国交省が「台風の前に水没車両脱出手順の確認と脱出用ハンマー搭載のお願い」を発表
台風や大雨ばかりではなく例えば、峠道を走っていて崖から転落、なんて場合にもシートベルトが外せなくなる(シートベルトに体重が掛かって張力があると外れないことがある)ケースでは、シートベルトを切断しなければ、クルマから脱出することはできない。
つまり、何らかの状態でクルマから脱出不能になった際には、ガラスを割ったり、シートベルトを切断する必要があり、クルマにはいざという時のために、緊急脱出用ツールを備えておく必要があるのだ。
こうした緊急脱出ツールは、ハンマー型でガラスに振り当てて割るタイプが一般的だが、それ以外にも棒状で先端に超硬のビットが備わっており、握ってビットをガラスに叩きつけるピック型やガラスに押し当てるとバネの反動でビットが飛び出てガラスを割るポンチ型なども出回っており、デザインも実に様々なモノが揃っている。
以前は100円ショップでも販売されていたが、さすがに100円では性能的に満足するモノを提供することは難しく、国民生活センターによる性能テストでガラス粉砕性能がないなどの問題が発覚し、回収騒ぎになったこともある。価格よりも性能や品質を重視することをお勧めしたい。
2020年8月12日には、国土交通省がクルマの水没対策及び緊急脱出ハンマーを搭載しておくことを推奨する、と発表している。
さらに8月20日には国民生活センターが緊急脱出ハンマー19製品を、ガラスを粉砕する能力や本体を装着しておくホルダーの有無、製品の耐久性についてテストしており、5製品はガラスを粉砕できないことが明らかにしている。
緊急用だけになかなか練習することができないから、こうしたツールはいかに使いやすい仕様であるかが大事だ。なにしろ窓を割って脱出しなければならない状態は、緊急事態そのもの。
豪雨による洪水で冠水した道路にうっかり進入してしまい、走行不能になってしまったとしたら、ドアは水圧で開かなくなるし、電装系はショートしてパワーウインドウが開かなくなることもある。
そうなったら即座にウインドウガラスを割って、車外へと脱出しなければ危険だ。
また交通事故でクルマが損傷してドアが開かなくなった場合も、脱出するにはウインドウガラスを破るしか方法はないこともある。
警察やレスキュー隊を待っていては出火してクルマが燃えてしまう可能性もゼロではないから、身体が動かせる状態であればクルマから脱出したほうが絶対に安全だ。

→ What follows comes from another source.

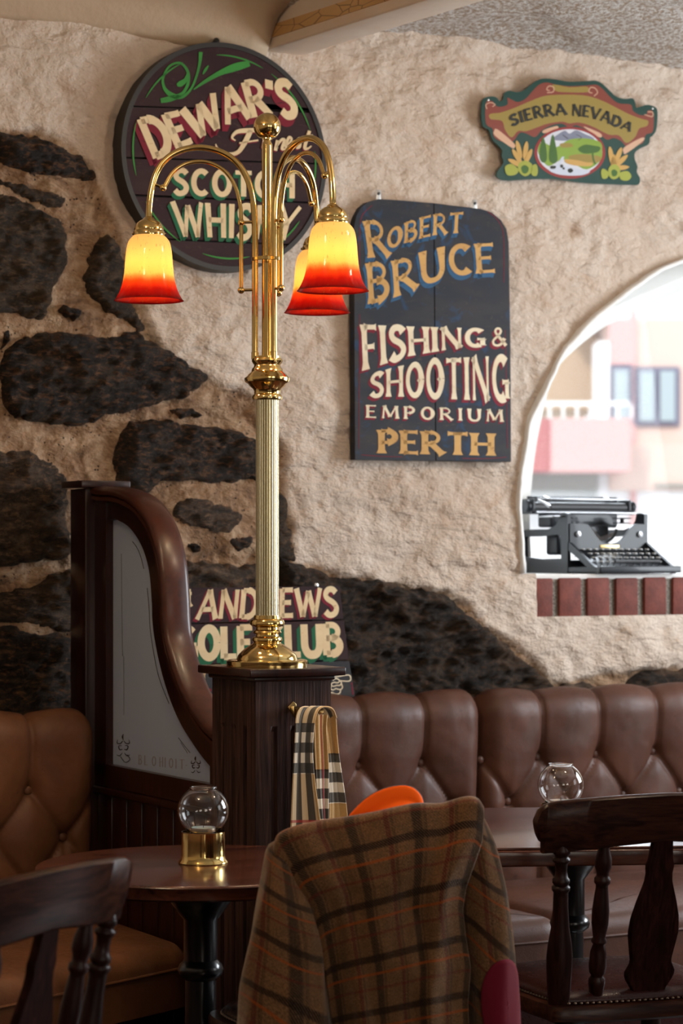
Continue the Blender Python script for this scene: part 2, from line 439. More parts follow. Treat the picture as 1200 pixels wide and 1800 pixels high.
MT['crimson'] = paint_mat('crimson_shadow_paint', (.20, .015, .03), (.08, .015, .02), .58)
MT['green'] = paint_mat('green_shadow_paint', (.020, .13, .06), (.02, .05, .03), .6)
MT['green_line'] = paint_mat('leaf_green_paint', (.05, .26, .05), (.03, .10, .03), .6)
MT['blue'] = paint_mat('blue_shadow_paint', (.035, .105, .21), (.02, .04, .07), .56)
MT['rim_black'] = mat('black_rim', (.012, .010, .010), .5)
def tweed_mat():
    m = mat('brown_tweed', rough=.95); g = N(m)
    uv = g.n('ShaderNodeTexCoord').outputs['UV']; s = g.n('ShaderNodeSeparateXYZ', Vector=uv)
    def line(axis, period, offs, w):
        x = g.math('FRACT', g.math('DIVIDE', g.math('ADD', s.outputs[axis], offs), period))
        d = g.math('ABSOLUTE', g.math('SUBTRACT', x, .5))
        return g.n('ShaderNodeMapRange', Value=d, i1=w / period / 2 * 1.25, i2=w / period / 2 * .8).outputs[0]
    tw = g.math('FRACT', g.math('MULTIPLY', g.math('ADD', s.outputs[0], s.outputs[1]), 190.0))
    twf = g.math('GREATER_THAN', tw, .42)
    n = g.noise(uv, 330, 3, .8); n2 = g.noise(uv, 45, 5, .7)
    col = g.ramp(n, [(.3, (.050, .022, .009)), (.7, (.34, .17, .075))])
    col = g.mix(g.ramp(n2, [(.4, BK), (.7, (.5,) * 3)]), col, (.09, .055, .025))
    for axis, per, off, w, c, a in ((0, .120, .03, .018, (.008, .009, .008), .85), (0, .120, .085, .009, (.09, .010, .012), .75), (0, .060, .045, .006, (.012, .010, .008), .5),
                                    (1, .093, .02, .0120, (.007, .005, .006), .93), (1, .093, .046, .0045, (.40, .075, .010), .75), (1, .093, .072, .005, (.13, .012, .012), .6)):
        f = g.math('MULTIPLY', line(axis, per, off, w), a)
        f = g.math('MULTIPLY', f, g.math('ADD', .42, g.math('MULTIPLY', twf, .58)))
        col = g.mix(f, col, c)
    h = g.math('ADD', n, g.math('MULTIPLY', tw, .5))
    return g.set(Base_Color=col, Normal=g.bump(h, .7, .003), Sheen_Weight=.55, Sheen_Roughness=.28, Sheen_Tint=(1, .9, .8), Specular_IOR_Level=.05)
MT['tweed'] = tweed_mat()
MT['orange'] = mat('orange_felt', (.95, .13, .008), .85, 0, Specular_IOR_Level=.1)
MT['patch'] = mat('crimson_suede', (.15, .008, .020), .9, 0, Sheen_Weight=.08, Specular_IOR_Level=.1)
MT['piping'] = mat('collar_piping', (.05, .06, .09), .7)
def scarf_mat():
    m = mat('checked_wool_scarf', rough=.9); g = N(m)
    uv = g.n('ShaderNodeTexCoord').outputs['UV']; s = g.n('ShaderNodeSeparateXYZ', Vector=uv)
    def band(axis, period, offs, a, b):
        x = g.math('FRACT', g.math('DIVIDE', g.math('ADD', s.outputs[axis], offs), period))
        return g.math('MULTIPLY', g.math('GREATER_THAN', x, a), g.math('LESS_THAN', x, b))
    col = g.mix(g.noise(uv, 300, 2), (.50, .28, .09), (.62, .38, .15))
    def rng_(axis, lo, hi): return g.math('MULTIPLY', g.math('GREATER_THAN', s.outputs[axis], lo), g.math('LESS_THAN', s.outputs[axis], hi))
    def add(*q):
        r = q[0]
        for k in q[1:]: r = g.math('ADD', r, k)
        return r
    wv, wu = rng_(1, .078, .184), rng_(0, -.002, .058)
    col = g.mix(g.math('MULTIPLY', wu, .45), col, (.78, .66, .46)); col = g.mix(wv, col, (.82, .72, .58))
    bv = add(rng_(1, .074, .094), rng_(1, .116, .138), rng_(1, .160, .182)); bu = add(rng_(0, .012, .026), rng_(0, .040, .054))
    tw = g.math('GREATER_THAN', g.math('FRACT', g.math('MULTIPLY', g.math('ADD', s.outputs[0], s.outputs[1]), 420.0)), .25)
    col = g.mix(g.math('MULTIPLY', bv, g.math('ADD', .72, g.math('MULTIPLY', tw, .25))), col, (.012, .011, .012)); col = g.mix(g.math('MULTIPLY', bu, g.math('ADD', .74, g.math('MULTIPLY', tw, .22))), col, (.012, .011, .012))
    col = g.mix(g.math('MULTIPLY', rng_(1, .284, .290), .8), col, (.40, .02, .02)); col = g.mix(g.math('MULTIPLY', rng_(0, .0690, .0708), .6), col, (.45, .03, .05))
    return g.set(Base_Color=col, Normal=g.bump(g.noise(uv, 900, 2), .3, .001), Sheen_Weight=.4)
MT['scarf'] = scarf_mat()
MT['nail'] = mat('dark_bronze_nails', (.16, .11, .08), .22, 1)
# ------------------------------------------------------------------ the room shell
A0 = (WO[0], WO[1], 0)                     # wall frame origin on the floor
def wall_xform(o, a=0, z=0, v=0):
    p = WO + a * U + v * V
    o.location = (p[0], p[1], z); o.rotation_euler = (0, 0, TH); return o
def pxpoly(pts, off=0.0):
    p = np.array(pts, float); return Wl(p[:, 0], p[:, 1], off)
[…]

もちろんその場合は、クルマから離れてガードレールの内側など安全な場所に避難することも大事だ。
また時々報道されるパワーウインドウによる挟み込み事故に関しても、負荷によってパワーウインドウのブレーカーが作動したり、ヒューズが切れて作動不能になってしまうこともある。
どちらにせよ当事者はパニックになっているなら、オーナーに承諾を得てからそのサイドウインドウを割ることができれば助けることもできるのだ。